Tuesday, July 13, 2010

Polanus Palooza

It was 400 years ago today that the "neglected theologian," Amandus Polanus von Polansdorf, a Reformed divine, who was born in December 1561 in the German city of Polansdorf, and died on July 13, 1610. In the words of my friend Wes Bredenhof, there ought to be a "Polanus Palooza" to commemorate this occasion.

A biblical commentator (Malachi, Daniel, Hosea, Ezekiel, Romans and some Psalms), and systematic theologian (he authored Partitiones theologiae (1590), which commences with 55 pages of Ramist charts, published in English under the title The Substance of Christian Religion; and the much larger Syntagma theolgiae Christianae (1609), described by Dr. R. Scott Clark as "one of the greatest works of 17th-century Reformed theology that most have never read," a synopsis of which has been translated by Pastor Bredenhof), he served as the Old Testament professor at Basel, Switzerland, where he also produced a German translation of the Old Testament. As he studied under Theodore Beza, so he also taught Johannes Woellebius, and was a major representative of late 16th century Reformed orthodoxy.
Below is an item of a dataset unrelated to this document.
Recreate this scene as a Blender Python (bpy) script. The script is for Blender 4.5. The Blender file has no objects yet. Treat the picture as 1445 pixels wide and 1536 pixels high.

His available works online have been catalogued at the Post-Reformation Digital Library. Some portions of his writings have also been translated into English and are available online, though the paucity of translation work is regrettable. Polanus is among the commentators cited by Matthew Poole in his Synopsis Criticorum, the translation of which is ongoing. Robert Letham writes, "Polanus is a bridge between the pristine Reformed teaching and orthodoxy, scholastic in constructing theology with academic precision and logical rigor but, with a strong doctrine of God, oriented to christological, soteriological, and practical concerns" (Donald K. McKim, ed., Encyclopedia of the Reformed Faith, p. 281). Let us not then forget to honor this great Reformed Biblical scholar and translator who warrants his own translation work, and a palooza 400 years after his translation into paradise.